Gempa berkekuatan 7,9 skala Richter mengguncang Provinsi Bengkulu, Rabu, 12 September pada pukul 18.10 WIB. Akibat gempa itu puluhan gedung baik rumah, kantor pemerintah dan Rumah Sakit rusak berat. Menurut Departemen Sosial, hingga Kamis, 13 September, jumlah korban tewas tercatat 6 orang.

Setelah gempa yang terjadi pada Rabu sore itu, gempa susulan terus terjadi sambung menyambung. Hingga pukul 11.22 WIB, tercatat gempa yang menggoyang Pulau Sumatera berjumlah 31 kali. Jumlah itu terhitung selama 17 jam sejak gempa Bengkulu terjadi.

Menurut Kasubid Informasi Dini Gempa Bumi Badan Meteorologi dan Geofisika (BMG) Budi Waluyo, gempa-gempa dengan kekuatan cukup besar terjadi di Pulau Sumatera karena daerah Mentawai mengalami tegangan besar atau stress setelah gempa di Aceh dan Nias pada 2004.

Tegangan itu terjadi akibat tumbukan lempeng di Indo-Australia dan Eurasia. Nah, akibat stress itu, terjadinya gempa, baik yang berpotensi tsunami ataupun tidak, hanyalah soal menunggu waktu. Apalagi Indonesia adalah daerah yang memang rawan gempa.

Sayangnya kesadaran bahwa Indonesia adalah daerah rawan gempa ini belum banyak dipunyai oleh warga Indonesia.

Bila Milan Kundera menyatakan, perjuangan manusia melawan kekuasaan adalah perjuangan manusia melawan lupa. Maka, bisa jadi soal gempa, bangsa ini adalah bangsa yang mudah lupa.

Memang kita masih ingat, gempa besar telah meluluhlantakkan Yogyakarta. Dan sebelumnya tsunami telah memporakporandakan Aceh. Namun ingatan itu hanya sebatas ingatan pada bencananya. Sementara untuk waspada akan datangnya kembali bencana, kita lupa. Begitu bencana berlalu, sering kita menganggap musibah pun hilang sudah. Kita abai bahwa bencana berpeluang besar untuk kembali datang.

Bisa saja kita berapologi, kita telah melakukan antisipasi. Misalnya, pascatsunami, BMG memasang enam sirene pendeteksi peringatan dini tsunami (Tsunami Warning system/TWS) di Banda Aceh dan Aceh Besar.

Namun harus diketahui sejak dipasang, sirene itu belum pernah diujicobakan. Hingga akhirnya pada bulan April lalu sirine itu tiba-tiba bunyi padahal tidak ada tsunami. Alat itu tiba-tiba bunyi karena kerusakan pada software dan hardware sistem sirene. Itu terjadi karena alat itu kurang dirawat.

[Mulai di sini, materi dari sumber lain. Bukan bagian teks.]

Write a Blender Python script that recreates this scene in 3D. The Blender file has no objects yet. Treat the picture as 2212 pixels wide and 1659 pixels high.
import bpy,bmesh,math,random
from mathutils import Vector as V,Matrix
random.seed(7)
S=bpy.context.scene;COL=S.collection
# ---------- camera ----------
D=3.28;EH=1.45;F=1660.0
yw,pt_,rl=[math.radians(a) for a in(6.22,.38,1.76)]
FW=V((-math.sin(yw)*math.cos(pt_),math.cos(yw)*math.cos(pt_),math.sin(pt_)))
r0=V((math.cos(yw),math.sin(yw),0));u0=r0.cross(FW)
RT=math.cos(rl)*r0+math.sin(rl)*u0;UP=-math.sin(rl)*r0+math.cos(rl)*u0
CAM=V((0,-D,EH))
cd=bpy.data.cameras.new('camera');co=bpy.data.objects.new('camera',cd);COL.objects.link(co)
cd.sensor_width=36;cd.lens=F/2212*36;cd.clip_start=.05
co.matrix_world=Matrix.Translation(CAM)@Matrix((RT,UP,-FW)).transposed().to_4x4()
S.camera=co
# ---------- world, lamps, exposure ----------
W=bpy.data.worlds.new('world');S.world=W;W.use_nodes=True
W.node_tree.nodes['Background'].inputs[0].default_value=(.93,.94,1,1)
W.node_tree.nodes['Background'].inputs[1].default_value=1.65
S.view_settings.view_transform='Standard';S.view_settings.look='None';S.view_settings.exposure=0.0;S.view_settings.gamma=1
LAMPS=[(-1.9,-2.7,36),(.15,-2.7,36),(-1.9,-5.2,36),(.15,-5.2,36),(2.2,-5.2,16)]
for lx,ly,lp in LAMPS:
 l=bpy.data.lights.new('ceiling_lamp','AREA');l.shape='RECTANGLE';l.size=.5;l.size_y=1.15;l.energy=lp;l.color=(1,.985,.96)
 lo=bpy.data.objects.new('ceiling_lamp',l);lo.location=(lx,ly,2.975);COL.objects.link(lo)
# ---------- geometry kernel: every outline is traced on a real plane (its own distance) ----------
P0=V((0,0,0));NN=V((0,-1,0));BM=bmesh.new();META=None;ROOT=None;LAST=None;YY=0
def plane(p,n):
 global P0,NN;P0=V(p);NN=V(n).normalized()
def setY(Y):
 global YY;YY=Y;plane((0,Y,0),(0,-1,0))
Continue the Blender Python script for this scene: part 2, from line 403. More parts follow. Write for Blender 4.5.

Selain lupa merawat, karena kurangnya pengetahuan, warga pun suka ceroboh. Contohnya, salah satu instrumen TEWS, yakni Buoy hampir hilang karena kabelnya diputus nelayan setempat. Alat seharga Rp 4,4 miliar itu dianggap mengganggu nelayan dalam mencari ikan.

Begitulah wajah bangsa kita. Sering kena bencana, tapi acapkali lalai untuk waspada.